• SOURCE DATA:
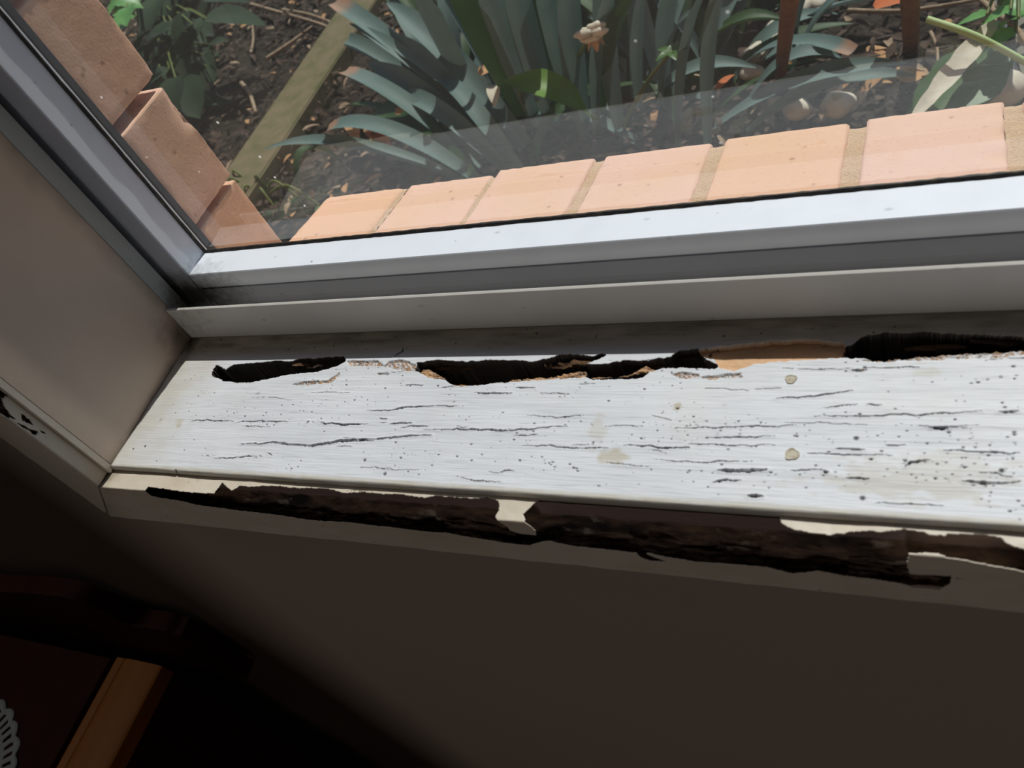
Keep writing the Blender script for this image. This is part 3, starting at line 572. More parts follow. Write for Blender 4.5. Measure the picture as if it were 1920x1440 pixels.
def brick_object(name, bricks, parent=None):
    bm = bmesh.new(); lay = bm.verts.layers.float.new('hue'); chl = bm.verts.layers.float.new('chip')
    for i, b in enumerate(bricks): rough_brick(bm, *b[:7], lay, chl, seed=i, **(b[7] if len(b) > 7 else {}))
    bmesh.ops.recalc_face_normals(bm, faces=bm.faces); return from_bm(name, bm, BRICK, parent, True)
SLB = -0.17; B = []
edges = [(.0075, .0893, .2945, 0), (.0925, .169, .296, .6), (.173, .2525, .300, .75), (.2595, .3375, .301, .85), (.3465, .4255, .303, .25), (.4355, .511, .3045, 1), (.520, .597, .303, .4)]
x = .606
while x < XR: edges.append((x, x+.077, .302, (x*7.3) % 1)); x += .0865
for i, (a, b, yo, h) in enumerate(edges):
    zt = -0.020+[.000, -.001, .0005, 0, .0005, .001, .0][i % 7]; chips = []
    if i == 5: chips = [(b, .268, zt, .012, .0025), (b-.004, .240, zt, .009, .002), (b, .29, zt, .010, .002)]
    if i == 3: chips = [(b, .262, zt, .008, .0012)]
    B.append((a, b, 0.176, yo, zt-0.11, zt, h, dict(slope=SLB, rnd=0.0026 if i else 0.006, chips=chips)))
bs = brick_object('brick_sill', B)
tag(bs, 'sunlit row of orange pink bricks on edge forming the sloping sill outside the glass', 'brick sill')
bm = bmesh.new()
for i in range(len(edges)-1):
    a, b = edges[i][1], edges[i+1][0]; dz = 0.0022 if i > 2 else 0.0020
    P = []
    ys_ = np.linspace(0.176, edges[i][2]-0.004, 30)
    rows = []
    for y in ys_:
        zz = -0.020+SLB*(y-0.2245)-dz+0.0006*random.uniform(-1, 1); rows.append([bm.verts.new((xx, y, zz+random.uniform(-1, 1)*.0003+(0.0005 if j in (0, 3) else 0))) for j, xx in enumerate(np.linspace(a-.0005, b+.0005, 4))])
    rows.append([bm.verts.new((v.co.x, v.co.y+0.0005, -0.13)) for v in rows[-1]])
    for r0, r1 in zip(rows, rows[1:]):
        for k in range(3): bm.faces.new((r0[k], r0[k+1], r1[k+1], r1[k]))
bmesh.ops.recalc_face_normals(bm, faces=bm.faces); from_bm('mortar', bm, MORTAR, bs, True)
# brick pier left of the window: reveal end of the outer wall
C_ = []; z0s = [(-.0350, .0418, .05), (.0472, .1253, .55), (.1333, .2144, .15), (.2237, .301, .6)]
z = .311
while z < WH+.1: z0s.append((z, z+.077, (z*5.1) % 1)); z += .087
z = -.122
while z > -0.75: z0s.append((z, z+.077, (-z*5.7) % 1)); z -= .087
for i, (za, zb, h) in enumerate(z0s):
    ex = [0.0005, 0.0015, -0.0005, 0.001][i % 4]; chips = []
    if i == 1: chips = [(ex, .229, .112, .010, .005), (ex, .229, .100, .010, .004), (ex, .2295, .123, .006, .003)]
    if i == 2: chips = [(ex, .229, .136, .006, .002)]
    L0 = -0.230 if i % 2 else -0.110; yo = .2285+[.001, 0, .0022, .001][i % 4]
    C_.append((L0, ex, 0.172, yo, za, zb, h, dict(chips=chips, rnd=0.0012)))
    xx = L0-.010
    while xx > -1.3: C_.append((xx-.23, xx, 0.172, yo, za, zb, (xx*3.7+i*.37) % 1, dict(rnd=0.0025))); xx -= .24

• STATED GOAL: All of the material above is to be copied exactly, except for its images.

• REPLY TO THE TASK:
Keep writing the Blender script for this image. This is part 3, starting at line 572. More parts follow. Write for Blender 4.5. Measure the picture as if it were 1920x1440 pixels.
def brick_object(name, bricks, parent=None):
    bm = bmesh.new(); lay = bm.verts.layers.float.new('hue'); chl = bm.verts.layers.float.new('chip')
    for i, b in enumerate(bricks): rough_brick(bm, *b[:7], lay, chl, seed=i, **(b[7] if len(b) > 7 else {}))
    bmesh.ops.recalc_face_normals(bm, faces=bm.faces); return from_bm(name, bm, BRICK, parent, True)
SLB = -0.17; B = []
edges = [(.0075, .0893, .2945, 0), (.0925, .169, .296, .6), (.173, .2525, .300, .75), (.2595, .3375, .301, .85), (.3465, .4255, .303, .25), (.4355, .511, .3045, 1), (.520, .597, .303, .4)]
x = .606
while x < XR: edges.append((x, x+.077, .302, (x*7.3) % 1)); x += .0865
for i, (a, b, yo, h) in enumerate(edges):
    zt = -0.020+[.000, -.001, .0005, 0, .0005, .001, .0][i % 7]; chips = []
    if i == 5: chips = [(b, .268, zt, .012, .0025), (b-.004, .240, zt, .009, .002), (b, .29, zt, .010, .002)]
    if i == 3: chips = [(b, .262, zt, .008, .0012)]
    B.append((a, b, 0.176, yo, zt-0.11, zt, h, dict(slope=SLB, rnd=0.0026 if i else 0.006, chips=chips)))
bs = brick_object('brick_sill', B)
tag(bs, 'sunlit row of orange pink bricks on edge forming the sloping sill outside the glass', 'brick sill')
bm = bmesh.new()
for i in range(len(edges)-1):
    a, b = edges[i][1], edges[i+1][0]; dz = 0.0022 if i > 2 else 0.0020
    P = []
    ys_ = np.linspace(0.176, edges[i][2]-0.004, 30)
    rows = []
    for y in ys_:
        zz = -0.020+SLB*(y-0.2245)-dz+0.0006*random.uniform(-1, 1); rows.append([bm.verts.new((xx, y, zz+random.uniform(-1, 1)*.0003+(0.0005 if j in (0, 3) else 0))) for j, xx in enumerate(np.linspace(a-.0005, b+.0005, 4))])
    rows.append([bm.verts.new((v.co.x, v.co.y+0.0005, -0.13)) for v in rows[-1]])
    for r0, r1 in zip(rows, rows[1:]):
        for k in range(3): bm.faces.new((r0[k], r0[k+1], r1[k+1], r1[k]))
bmesh.ops.recalc_face_normals(bm, faces=bm.faces); from_bm('mortar', bm, MORTAR, bs, True)
# brick pier left of the window: reveal end of the outer wall
C_ = []; z0s = [(-.0350, .0418, .05), (.0472, .1253, .55), (.1333, .2144, .15), (.2237, .301, .6)]
z = .311
while z < WH+.1: z0s.append((z, z+.077, (z*5.1) % 1)); z += .087
z = -.122
while z > -0.75: z0s.append((z, z+.077, (-z*5.7) % 1)); z -= .087
for i, (za, zb, h) in enumerate(z0s):
    ex = [0.0005, 0.0015, -0.0005, 0.001][i % 4]; chips = []
    if i == 1: chips = [(ex, .229, .112, .010, .005), (ex, .229, .100, .010, .004), (ex, .2295, .123, .006, .003)]
    if i == 2: chips = [(ex, .229, .136, .006, .002)]
    L0 = -0.230 if i % 2 else -0.110; yo = .2285+[.001, 0, .0022, .001][i % 4]
    C_.append((L0, ex, 0.172, yo, za, zb, h, dict(chips=chips, rnd=0.0012)))
    xx = L0-.010
    while xx > -1.3: C_.append((xx-.23, xx, 0.172, yo, za, zb, (xx*3.7+i*.37) % 1, dict(rnd=0.0025))); xx -= .24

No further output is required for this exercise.